begin Material provided

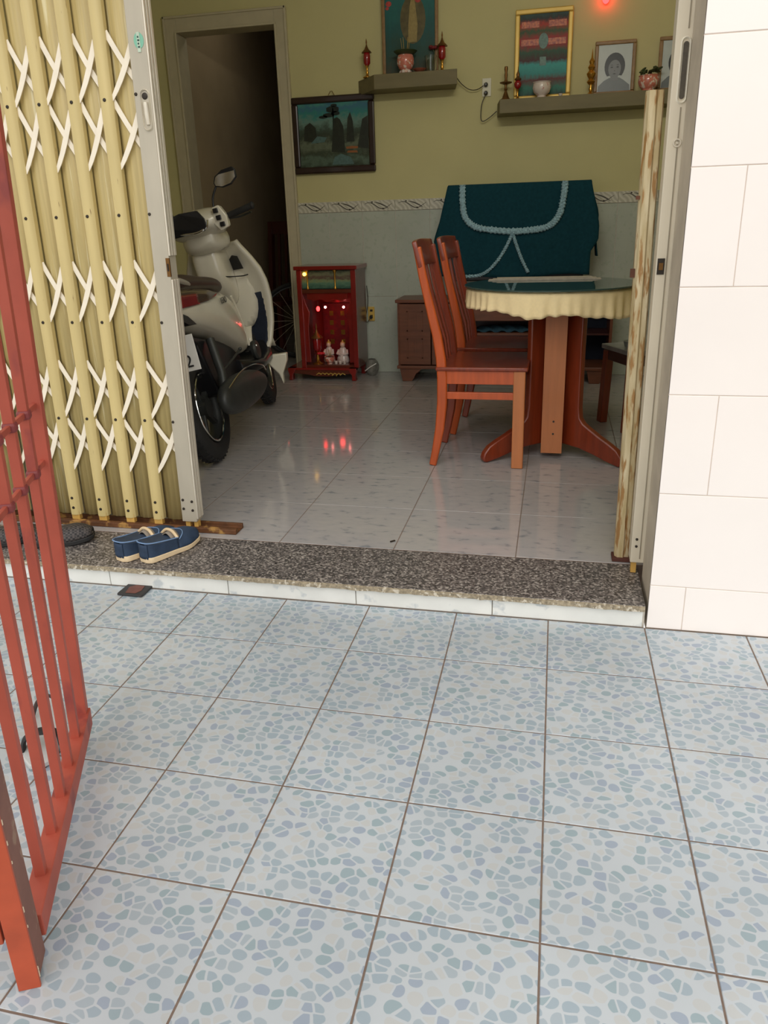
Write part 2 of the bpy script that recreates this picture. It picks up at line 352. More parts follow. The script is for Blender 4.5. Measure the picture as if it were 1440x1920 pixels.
# woven black shoe
m, nt, p = newmat('woven_black'); L = nt.links.new
tc = N(nt, 'ShaderNodeTexCoord'); ck = N(nt, 'ShaderNodeTexChecker'); ck.inputs['Scale'].default_value = 130; ck.inputs[1].default_value = rgb(34, 32, 34); ck.inputs[2].default_value = rgb(78, 72, 70)
L(tc.outputs['Object'], ck.inputs['Vector']); L(ck.outputs[0], p.inputs['Base Color']); p.inputs['Roughness'].default_value = .6; MT['weave'] = m
def print_mat(name, stops, scale=9, amount=.5, axis=2, rough=.55):
    """Flat printed picture: colour bands up the picture broken by noise (generated coordinates)."""
    m, nt, p = newmat(name); L = nt.links.new
    tc = N(nt, 'ShaderNodeTexCoord'); no = N(nt, 'ShaderNodeTexNoise'); no.inputs['Scale'].default_value = scale; no.inputs['Detail'].default_value = 6; no.inputs['Roughness'].default_value = .65; L(tc.outputs['Generated'], no.inputs['Vector'])
    sp = N(nt, 'ShaderNodeSeparateXYZ'); L(tc.outputs['Generated'], sp.inputs[0])
    ma = N(nt, 'ShaderNodeMath', operation='MULTIPLY_ADD'); L(no.outputs[0], ma.inputs[0]); ma.inputs[1].default_value = amount; L(sp.outputs[axis], ma.inputs[2])
    mb = N(nt, 'ShaderNodeMath', operation='SUBTRACT'); L(ma.outputs[0], mb.inputs[0]); mb.inputs[1].default_value = amount/2
    r = ramp(nt, stops); L(mb.outputs[0], r.inputs[0]); L(r.outputs[0], p.inputs['Base Color']); p.inputs['Roughness'].default_value = rough
    return m
def text_mesh(name, txt, size, loc, M, material, parent, extrude=.0006, align='CENTER'):
    cu = bpy.data.curves.new(name, 'FONT'); cu.body = txt; cu.size = size; cu.extrude = extrude; cu.align_x = align; cu.align_y = 'CENTER'
    to = bpy.data.objects.new('tmp', cu); COL.objects.link(to)
    dg = bpy.context.evaluated_depsgraph_get(); dg.update()
    me = bpy.data.meshes.new_from_object(to.evaluated_get(dg)); bpy.data.objects.remove(to); me.name = name
    o0 = ORI.get(parent, Vector((0,0,0)))
    me.transform(Matrix.Translation(Vector(loc) - o0) @ M.to_4x4()); me.materials.clear(); me.materials.append(material)
    o = bpy.data.objects.new(name, me); COL.objects.link(o); o.parent = parent
    return o

# ================================================================== the setting
H0 = .0735            # height of the indoor floor above the porch
YW = 1.11; XW = .283  # facade plane, right side of the opening
YB = 4.64             # back wall
def tile_field(root, name, xs, ys, ztop, th, m, gap=.0036, b=.0012, jitter=.0004):
    cache = {}
    for i in range(len(xs)-1):
        for j in range(len(ys)-1):
            wx, wy = xs[i+1]-xs[i]-gap, ys[j+1]-ys[j]-gap; k = (round(wx, 4), round(wy, 4))
            if k not in cache:
                o = MB().chamf(-wx/2, wx/2, -wy/2, wy/2, 0, th, b).build(name, m, root, smooth=False); cache[k] = o
            else:
                o = cache[k].copy(); COL.objects.link(o)
            o.location = ((xs[i]+xs[i+1])/2, (ys[j]+ys[j+1])/2, ztop-th + random.uniform(-jitter, jitter))
fl = MB().box(-2.52, 1.4, -.84, 1.11, -.05, -.0012).build('floor', MT['grout'], smooth=False)
tag(fl, 'outdoor porch floor of pale tiles printed with blue-grey pebbles', 'floor', kind='structure')
tile_field(fl, 'tile', [i*.28 for i in range(-9, 6)], [j*.28 for j in range(-3, 4)] + [1.107], 0, .008, MT['pebble'])
gd = MB().box(-14, 14, -16, -.845, -.09, -.05).box(-14, -2.525, -.845, 1.1, -.09, -.05).box(1.405, 14, -.845, 1.1, -.09, -.05).build('floor', mat('yard_concrete', rgb(165, 160, 150), .9, scale=3), smooth=False)
tag(gd, 'bare grey concrete yard in front of the tiled porch', 'ground', kind='structure')
fi = MB().box(-3.0, 1.15, 1.388, 7.6, -.05, H0-.001).build('floor', MT['grout'], smooth=False)
tag(fi, 'indoor floor of glossy pale grey tiles behind the granite sill', 'floor', kind='structure')
xs = [-.115 + k*.424 for k in range(-6, 3)]; xs = [-2.998] + xs + [1.148]
ys = [1.392 + j*.393 for j in range(0, 9)] + [4.64]
tile_field(fi, 'tile', xs, ys, H0, .006, MT['floor_in'], gap=.0025, jitter=.0001)
tile_field(fi, 'tile', [-2.7+.424*k for k in range(4)], [4.75+.4*k for k in range(7)], H0, .006, MT['floor_in'], gap=.0025)

# step: riser tiles and granite sill
st = MB().box(-2.52, XW-.004, 1.12, 1.386, -.02, .054).build('trim_1', MT['grout_light'], smooth=False)
tag(st, 'low white tiled step riser below the granite sill', 'step', kind='structure')
for a, b in [(-2.51, -1.93), (-1.92-.003, -1.485), (-1.482, -1.047), (-1.044, -.607), (-.604, -.172), (-.169, .272)]:
    MB().box(a, b, 1.11, 1.12, 0.001, .054).build('tile', MT['riser'], st, smooth=False, bevel=.001)
gs = MB().box(-2.52, XW-.006, 1.104, 1.386, .0545, H0+.0005).build('trim_2', MT['granite'], smooth=False, bevel=.0015)
tag(gs, 'speckled dark grey granite door sill across the whole opening', 'sill', kind='structure')
e = MB()
nn_ = 150; rnd = random.Random(3)
xsq = [-2.51 + (XW-.007+2.51)*i/nn_ for i in range(nn_+1)]
vs = []; 
for x in xsq:
    j1, j2 = rnd.uniform(0, .004), rnd.uniform(0, .003)
    vs += [(x, 1.105, .0735-.0005), (x, 1.099-j1, .0715-j2), (x, 1.098-j1, .060-j2), (x, 1.105, .055)]
e.add(vs, [(i*4+k, (i+1)*4+k, (i+1)*4+k+1, i*4+k+1) for i in range(nn_) for k in range(3)])
e.build('rough_edge', MT['granite_edge'], gs, smooth=False, label='rough broken pale front edge of the granite')

# facade right of the opening
wf = MB().box(XW+.004, 1.6, 1.12, 1.312, -.02, 3.0).box(XW+.024, 1.6, 1.312, 1.52, -.02, 3.0).build('wall_front', MT['plaster_beige'], smooth=False)
tag(wf, 'cream tiled wall to the right of the doorway', 'wall', kind='structure')
MB().box(XW+.002, 1.6, 1.1118, 1.121, 0, 2.98).build('tile_grout', mat('facade_grout', rgb(214, 200, 188), .8), wf, smooth=False)
zs = [0, .14, .424, .704, .982, 1.264, 1.545, 1.83, 2.11, 2.39, 2.67, 2.98]
offs = [.383, .69, .412, .69, .412, .69, .412, .69, .412, .69, .412]
offs = [.383, .70, .70, .409, .70, .412, .70, .42, .70, .41, .70]
offs = [.383, .70, .410, .70, .412, .70, .422, .70, .41, .70, .41]
for r_ in range(len(zs)-1):
    js = [XW+.001] + [offs[r_] + .56*k for k in range(4) if XW+.05 < offs[r_]+.56*k < 1.55] + [1.6]
    for a, b in zip(js[:-1], js[1:]):
        MB().box(a+.001, b-.001, 1.11, 1.12, zs[r_]+.0012, zs[r_+1]-.0012).build('tile', MT['facade'], wf, smooth=False, bevel=.0012)
# rest of the front wall (left, header) and room shell
wl = MB().box(-3.6, -2.52, 1.12, 1.5, -.02, 3.0).build('wall_front_left', MT['facade'], smooth=False)
tag(wl, 'cream front wall beyond the left end of the folding gate', 'wall', kind='structure')
hd = MB().box(-2.52, XW+.024, 1.12, 1.5, 2.5, 3.0).build('wall_header', MT['facade'], smooth=False)
tag(hd, 'cream wall strip above the doorway', 'wall', kind='structure')
ce = MB().box(-3.1, 1.6, 1.1, 7.7, 3.0, 3.1).build('ceiling', MT['ceiling'], smooth=False)
tag(ce, 'white ceiling of the front room', 'ceiling', kind='structure')
w1 = MB().box(-3.1, -3.0, 1.5, 7.7, -.02, 3.0).build('wall_left', MT['yellow'], smooth=False)
tag(w1, 'yellow left side wall of the front room', 'wall', kind='structure')
w2 = MB().box(1.15, 1.6, 1.52, 4.64, -.02, 3.0).build('wall_right', MT['yellow'], smooth=False)
tag(w2, 'yellow right side wall of the front room', 'wall', kind='structure')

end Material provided

Gather all lines from the listing above in which "picture" occurs.

◆ In response
Write part 2 of the bpy script that recreates this picture. It picks up at line 352. More parts follow. The script is for Blender 4.5. Measure the picture as if it were 1440x1920 pixels.
    """Flat printed picture: colour bands up the picture broken by noise (generated coordinates)."""